### Short problem
Both the line containing "What Blender Python" and the line containing "COL = scene.collection" belong in the copy, as do all lines between them, copied exactly; pictures do not.
-- start Material provided --
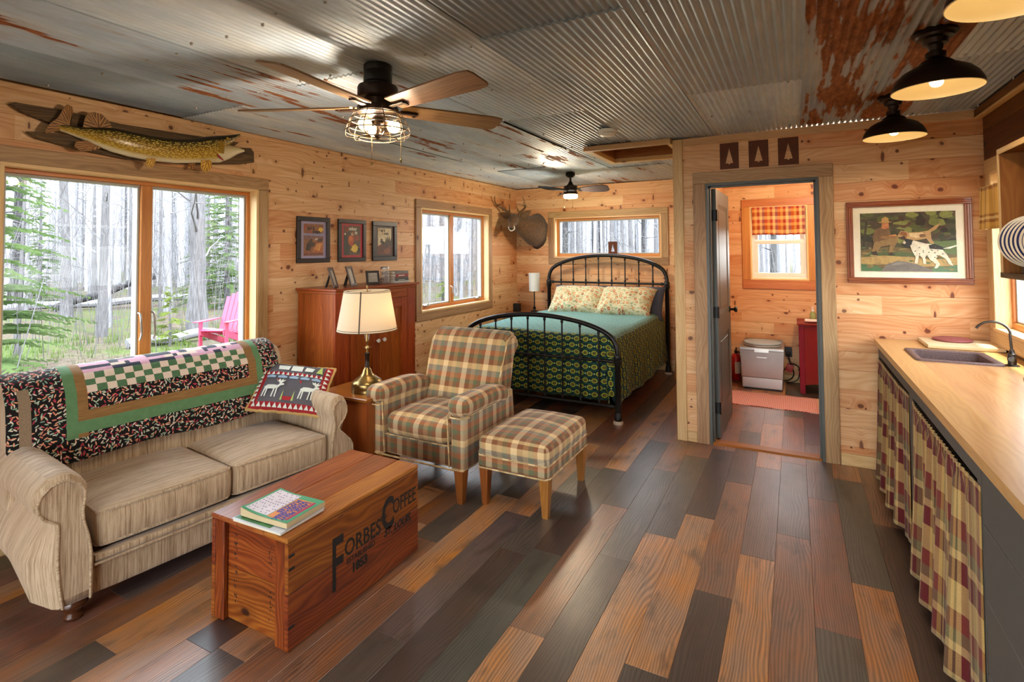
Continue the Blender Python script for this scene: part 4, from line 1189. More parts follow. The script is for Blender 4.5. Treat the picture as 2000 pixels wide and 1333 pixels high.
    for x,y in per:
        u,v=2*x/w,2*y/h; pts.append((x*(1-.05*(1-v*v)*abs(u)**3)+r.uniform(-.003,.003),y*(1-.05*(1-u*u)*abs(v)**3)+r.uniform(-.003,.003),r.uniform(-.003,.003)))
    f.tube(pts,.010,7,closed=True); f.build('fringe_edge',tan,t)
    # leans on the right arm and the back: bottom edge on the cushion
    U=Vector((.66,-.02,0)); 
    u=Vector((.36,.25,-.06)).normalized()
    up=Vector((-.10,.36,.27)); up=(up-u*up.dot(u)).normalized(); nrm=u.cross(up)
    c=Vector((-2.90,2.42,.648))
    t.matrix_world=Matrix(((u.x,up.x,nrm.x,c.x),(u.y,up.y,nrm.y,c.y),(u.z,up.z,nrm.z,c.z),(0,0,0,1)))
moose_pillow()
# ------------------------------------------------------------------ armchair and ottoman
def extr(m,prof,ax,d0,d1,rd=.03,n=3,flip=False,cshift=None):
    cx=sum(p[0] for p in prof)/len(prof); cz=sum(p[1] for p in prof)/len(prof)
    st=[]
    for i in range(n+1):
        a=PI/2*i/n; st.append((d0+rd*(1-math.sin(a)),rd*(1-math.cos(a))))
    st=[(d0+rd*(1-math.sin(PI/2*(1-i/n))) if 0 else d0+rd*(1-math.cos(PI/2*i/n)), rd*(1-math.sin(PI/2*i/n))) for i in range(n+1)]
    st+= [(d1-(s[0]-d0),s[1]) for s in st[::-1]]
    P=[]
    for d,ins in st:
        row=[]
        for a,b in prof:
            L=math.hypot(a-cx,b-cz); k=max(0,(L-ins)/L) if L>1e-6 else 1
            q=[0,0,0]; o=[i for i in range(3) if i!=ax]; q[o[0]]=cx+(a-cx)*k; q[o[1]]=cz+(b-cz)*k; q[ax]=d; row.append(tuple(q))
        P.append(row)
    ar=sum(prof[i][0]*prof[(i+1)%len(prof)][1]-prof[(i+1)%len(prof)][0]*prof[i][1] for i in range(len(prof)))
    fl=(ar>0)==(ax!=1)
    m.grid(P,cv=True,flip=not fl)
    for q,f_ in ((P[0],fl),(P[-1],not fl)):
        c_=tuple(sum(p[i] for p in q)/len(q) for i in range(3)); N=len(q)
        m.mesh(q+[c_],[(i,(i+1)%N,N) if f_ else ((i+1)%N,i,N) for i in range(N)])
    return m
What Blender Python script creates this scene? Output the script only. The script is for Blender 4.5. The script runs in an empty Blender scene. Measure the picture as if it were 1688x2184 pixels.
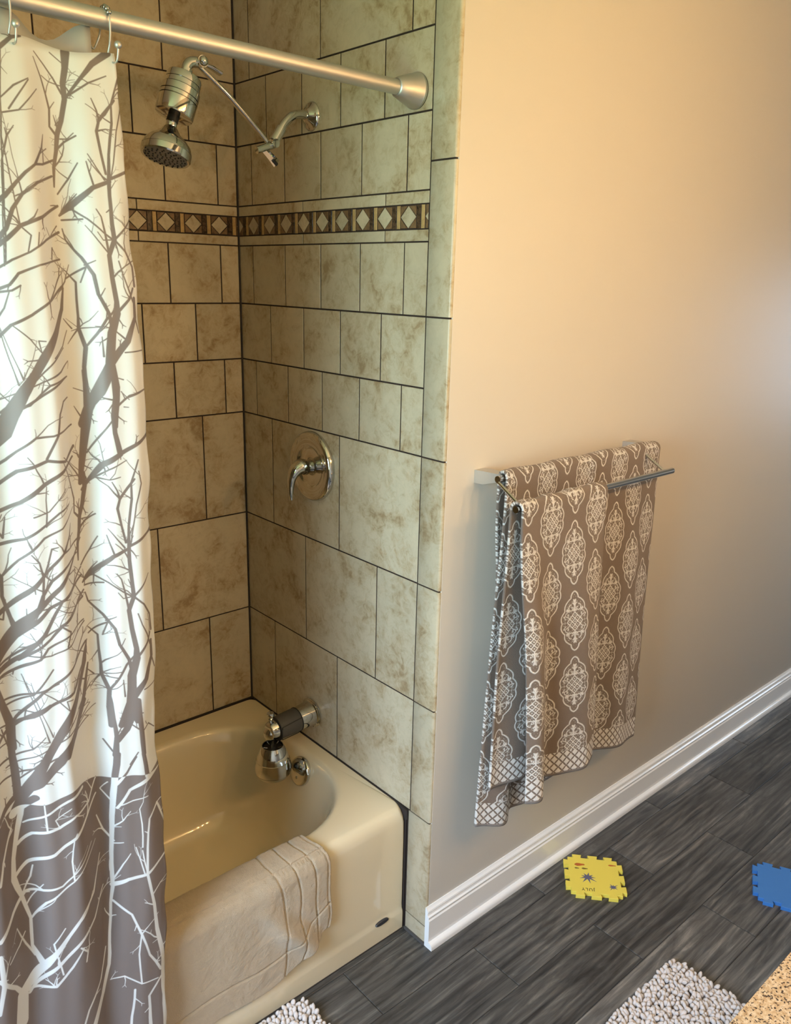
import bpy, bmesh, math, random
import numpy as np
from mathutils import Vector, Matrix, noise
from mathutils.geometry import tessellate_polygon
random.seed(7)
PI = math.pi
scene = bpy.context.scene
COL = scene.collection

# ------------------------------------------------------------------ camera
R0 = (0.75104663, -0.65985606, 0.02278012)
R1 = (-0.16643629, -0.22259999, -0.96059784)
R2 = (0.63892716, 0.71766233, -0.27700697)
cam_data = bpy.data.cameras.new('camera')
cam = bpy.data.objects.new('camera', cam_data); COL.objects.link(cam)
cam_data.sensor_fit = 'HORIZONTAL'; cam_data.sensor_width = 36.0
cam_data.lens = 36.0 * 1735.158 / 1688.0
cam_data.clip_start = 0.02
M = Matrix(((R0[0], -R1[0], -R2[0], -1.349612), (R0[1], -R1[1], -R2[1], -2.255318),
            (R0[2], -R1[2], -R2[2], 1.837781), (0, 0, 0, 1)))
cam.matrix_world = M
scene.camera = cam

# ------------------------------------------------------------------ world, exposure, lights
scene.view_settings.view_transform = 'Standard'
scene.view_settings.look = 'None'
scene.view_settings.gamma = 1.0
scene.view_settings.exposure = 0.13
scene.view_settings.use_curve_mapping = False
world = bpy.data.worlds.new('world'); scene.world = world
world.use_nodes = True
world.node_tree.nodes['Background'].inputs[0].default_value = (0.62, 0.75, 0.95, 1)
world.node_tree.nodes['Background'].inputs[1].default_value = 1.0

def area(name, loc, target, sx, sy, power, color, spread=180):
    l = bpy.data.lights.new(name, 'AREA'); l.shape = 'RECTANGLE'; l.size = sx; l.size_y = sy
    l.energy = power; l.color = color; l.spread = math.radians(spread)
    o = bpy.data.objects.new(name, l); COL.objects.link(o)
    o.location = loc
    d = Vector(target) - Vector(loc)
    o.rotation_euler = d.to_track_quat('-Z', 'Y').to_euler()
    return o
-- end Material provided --
### Exercise solution
What Blender Python script creates this scene? Output the script only. The script is for Blender 4.5. The script runs in an empty Blender scene. Measure the picture as if it were 1688x2184 pixels.
import bpy, bmesh, math, random
import numpy as np
from mathutils import Vector, Matrix, noise
from mathutils.geometry import tessellate_polygon
random.seed(7)
PI = math.pi
scene = bpy.context.scene
COL = scene.collection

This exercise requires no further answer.